**RECORDED INFORMATION:**
[start]
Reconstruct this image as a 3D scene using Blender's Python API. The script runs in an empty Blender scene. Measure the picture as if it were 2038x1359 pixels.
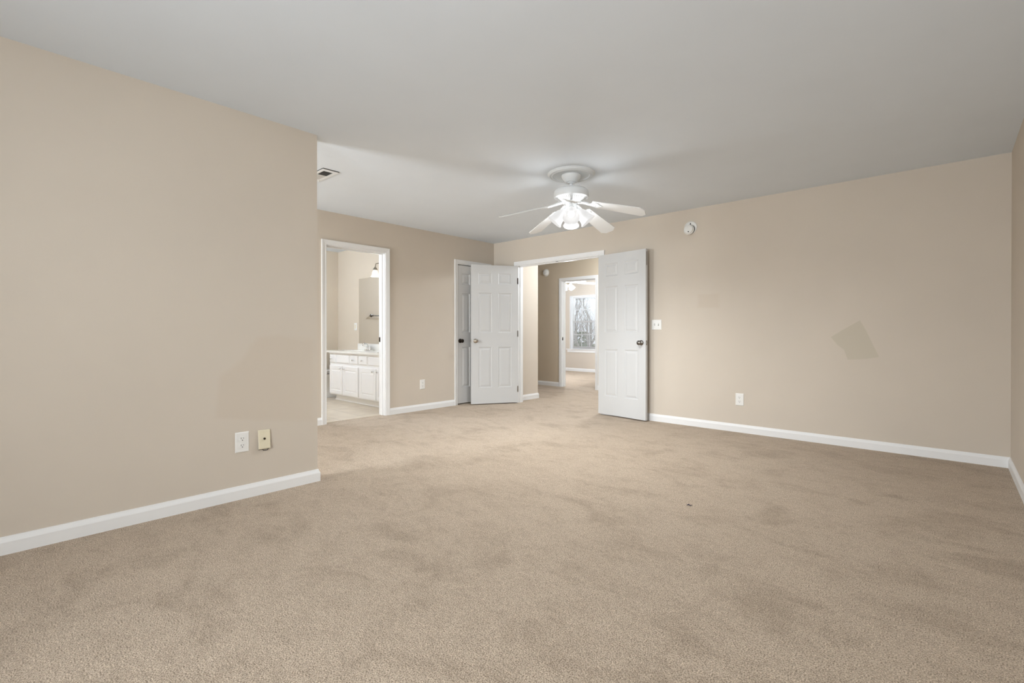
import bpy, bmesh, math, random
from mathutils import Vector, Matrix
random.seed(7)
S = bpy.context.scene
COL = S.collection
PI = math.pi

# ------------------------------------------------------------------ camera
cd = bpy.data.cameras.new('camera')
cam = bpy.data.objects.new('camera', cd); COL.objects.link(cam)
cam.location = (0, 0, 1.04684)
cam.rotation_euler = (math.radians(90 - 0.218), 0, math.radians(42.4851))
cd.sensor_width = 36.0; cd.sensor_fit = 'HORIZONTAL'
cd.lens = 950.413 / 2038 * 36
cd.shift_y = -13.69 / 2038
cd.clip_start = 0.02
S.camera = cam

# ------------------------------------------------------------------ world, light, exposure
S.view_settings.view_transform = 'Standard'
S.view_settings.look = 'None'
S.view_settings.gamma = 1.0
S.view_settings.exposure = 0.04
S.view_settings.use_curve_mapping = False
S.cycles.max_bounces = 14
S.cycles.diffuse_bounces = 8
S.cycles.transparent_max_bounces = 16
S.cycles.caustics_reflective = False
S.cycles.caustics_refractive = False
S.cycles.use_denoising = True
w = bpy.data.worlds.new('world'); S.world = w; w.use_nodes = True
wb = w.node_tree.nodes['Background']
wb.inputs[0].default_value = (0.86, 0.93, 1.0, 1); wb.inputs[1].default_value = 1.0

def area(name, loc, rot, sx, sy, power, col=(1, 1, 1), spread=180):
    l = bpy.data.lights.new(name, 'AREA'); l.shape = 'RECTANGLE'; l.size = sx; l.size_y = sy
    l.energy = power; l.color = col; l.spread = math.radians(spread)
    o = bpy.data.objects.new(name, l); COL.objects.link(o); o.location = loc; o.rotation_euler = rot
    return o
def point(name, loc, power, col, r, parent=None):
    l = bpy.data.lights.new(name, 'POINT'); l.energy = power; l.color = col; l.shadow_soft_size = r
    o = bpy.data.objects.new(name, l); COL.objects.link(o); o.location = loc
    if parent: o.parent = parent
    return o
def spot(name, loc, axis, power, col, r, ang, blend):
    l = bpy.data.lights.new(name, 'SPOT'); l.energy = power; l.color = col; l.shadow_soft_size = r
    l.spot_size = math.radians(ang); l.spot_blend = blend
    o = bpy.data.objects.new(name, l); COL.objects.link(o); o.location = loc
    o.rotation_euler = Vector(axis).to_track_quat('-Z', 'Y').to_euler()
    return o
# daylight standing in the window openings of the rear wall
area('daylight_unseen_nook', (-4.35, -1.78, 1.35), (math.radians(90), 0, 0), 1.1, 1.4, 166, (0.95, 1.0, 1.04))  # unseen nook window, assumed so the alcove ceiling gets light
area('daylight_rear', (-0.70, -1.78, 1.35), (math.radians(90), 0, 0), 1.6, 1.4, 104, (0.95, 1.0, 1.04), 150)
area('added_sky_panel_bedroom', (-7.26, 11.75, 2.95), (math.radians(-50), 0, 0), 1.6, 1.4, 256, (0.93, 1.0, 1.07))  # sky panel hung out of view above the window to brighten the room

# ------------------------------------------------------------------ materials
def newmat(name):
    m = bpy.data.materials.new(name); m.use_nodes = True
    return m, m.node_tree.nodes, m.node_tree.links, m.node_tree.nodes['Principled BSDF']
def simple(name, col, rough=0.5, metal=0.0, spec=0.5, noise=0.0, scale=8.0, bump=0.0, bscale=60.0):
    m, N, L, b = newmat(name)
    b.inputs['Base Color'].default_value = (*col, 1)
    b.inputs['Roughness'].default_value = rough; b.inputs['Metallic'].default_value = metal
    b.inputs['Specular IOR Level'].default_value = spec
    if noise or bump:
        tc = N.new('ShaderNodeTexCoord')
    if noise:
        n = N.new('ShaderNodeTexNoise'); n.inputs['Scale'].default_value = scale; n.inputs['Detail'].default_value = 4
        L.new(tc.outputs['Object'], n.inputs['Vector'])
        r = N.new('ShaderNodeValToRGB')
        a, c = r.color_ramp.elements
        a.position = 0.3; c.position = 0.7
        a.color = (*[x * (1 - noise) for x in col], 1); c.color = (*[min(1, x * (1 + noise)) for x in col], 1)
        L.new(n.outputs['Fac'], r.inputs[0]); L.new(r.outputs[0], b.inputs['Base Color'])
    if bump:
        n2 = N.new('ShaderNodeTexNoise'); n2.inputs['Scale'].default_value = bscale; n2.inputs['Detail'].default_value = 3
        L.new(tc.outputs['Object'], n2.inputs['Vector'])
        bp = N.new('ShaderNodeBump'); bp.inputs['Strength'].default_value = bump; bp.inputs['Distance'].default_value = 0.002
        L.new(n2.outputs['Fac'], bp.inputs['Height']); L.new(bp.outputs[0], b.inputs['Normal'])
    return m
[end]
Repeat the data exactly, without the pictures.

**THE OUTPUT:**
Reconstruct this image as a 3D scene using Blender's Python API. The script runs in an empty Blender scene. Measure the picture as if it were 2038x1359 pixels.
import bpy, bmesh, math, random
from mathutils import Vector, Matrix
random.seed(7)
S = bpy.context.scene
COL = S.collection
PI = math.pi

# ------------------------------------------------------------------ camera
cd = bpy.data.cameras.new('camera')
cam = bpy.data.objects.new('camera', cd); COL.objects.link(cam)
cam.location = (0, 0, 1.04684)
cam.rotation_euler = (math.radians(90 - 0.218), 0, math.radians(42.4851))
cd.sensor_width = 36.0; cd.sensor_fit = 'HORIZONTAL'
cd.lens = 950.413 / 2038 * 36
cd.shift_y = -13.69 / 2038
cd.clip_start = 0.02
S.camera = cam

# ------------------------------------------------------------------ world, light, exposure
S.view_settings.view_transform = 'Standard'
S.view_settings.look = 'None'
S.view_settings.gamma = 1.0
S.view_settings.exposure = 0.04
S.view_settings.use_curve_mapping = False
S.cycles.max_bounces = 14
S.cycles.diffuse_bounces = 8
S.cycles.transparent_max_bounces = 16
S.cycles.caustics_reflective = False
S.cycles.caustics_refractive = False
S.cycles.use_denoising = True
w = bpy.data.worlds.new('world'); S.world = w; w.use_nodes = True
wb = w.node_tree.nodes['Background']
wb.inputs[0].default_value = (0.86, 0.93, 1.0, 1); wb.inputs[1].default_value = 1.0

def area(name, loc, rot, sx, sy, power, col=(1, 1, 1), spread=180):
    l = bpy.data.lights.new(name, 'AREA'); l.shape = 'RECTANGLE'; l.size = sx; l.size_y = sy
    l.energy = power; l.color = col; l.spread = math.radians(spread)
    o = bpy.data.objects.new(name, l); COL.objects.link(o); o.location = loc; o.rotation_euler = rot
    return o
def point(name, loc, power, col, r, parent=None):
    l = bpy.data.lights.new(name, 'POINT'); l.energy = power; l.color = col; l.shadow_soft_size = r
    o = bpy.data.objects.new(name, l); COL.objects.link(o); o.location = loc
    if parent: o.parent = parent
    return o
def spot(name, loc, axis, power, col, r, ang, blend):
    l = bpy.data.lights.new(name, 'SPOT'); l.energy = power; l.color = col; l.shadow_soft_size = r
    l.spot_size = math.radians(ang); l.spot_blend = blend
    o = bpy.data.objects.new(name, l); COL.objects.link(o); o.location = loc
    o.rotation_euler = Vector(axis).to_track_quat('-Z', 'Y').to_euler()
    return o
# daylight standing in the window openings of the rear wall
area('daylight_unseen_nook', (-4.35, -1.78, 1.35), (math.radians(90), 0, 0), 1.1, 1.4, 166, (0.95, 1.0, 1.04))  # unseen nook window, assumed so the alcove ceiling gets light
area('daylight_rear', (-0.70, -1.78, 1.35), (math.radians(90), 0, 0), 1.6, 1.4, 104, (0.95, 1.0, 1.04), 150)
area('added_sky_panel_bedroom', (-7.26, 11.75, 2.95), (math.radians(-50), 0, 0), 1.6, 1.4, 256, (0.93, 1.0, 1.07))  # sky panel hung out of view above the window to brighten the room

# ------------------------------------------------------------------ materials
def newmat(name):
    m = bpy.data.materials.new(name); m.use_nodes = True
    return m, m.node_tree.nodes, m.node_tree.links, m.node_tree.nodes['Principled BSDF']
def simple(name, col, rough=0.5, metal=0.0, spec=0.5, noise=0.0, scale=8.0, bump=0.0, bscale=60.0):
    m, N, L, b = newmat(name)
    b.inputs['Base Color'].default_value = (*col, 1)
    b.inputs['Roughness'].default_value = rough; b.inputs['Metallic'].default_value = metal
    b.inputs['Specular IOR Level'].default_value = spec
    if noise or bump:
        tc = N.new('ShaderNodeTexCoord')
    if noise:
        n = N.new('ShaderNodeTexNoise'); n.inputs['Scale'].default_value = scale; n.inputs['Detail'].default_value = 4
        L.new(tc.outputs['Object'], n.inputs['Vector'])
        r = N.new('ShaderNodeValToRGB')
        a, c = r.color_ramp.elements
        a.position = 0.3; c.position = 0.7
        a.color = (*[x * (1 - noise) for x in col], 1); c.color = (*[min(1, x * (1 + noise)) for x in col], 1)
        L.new(n.outputs['Fac'], r.inputs[0]); L.new(r.outputs[0], b.inputs['Base Color'])
    if bump:
        n2 = N.new('ShaderNodeTexNoise'); n2.inputs['Scale'].default_value = bscale; n2.inputs['Detail'].default_value = 3
        L.new(tc.outputs['Object'], n2.inputs['Vector'])
        bp = N.new('ShaderNodeBump'); bp.inputs['Strength'].default_value = bump; bp.inputs['Distance'].default_value = 0.002
        L.new(n2.outputs['Fac'], bp.inputs['Height']); L.new(bp.outputs[0], b.inputs['Normal'])
    return m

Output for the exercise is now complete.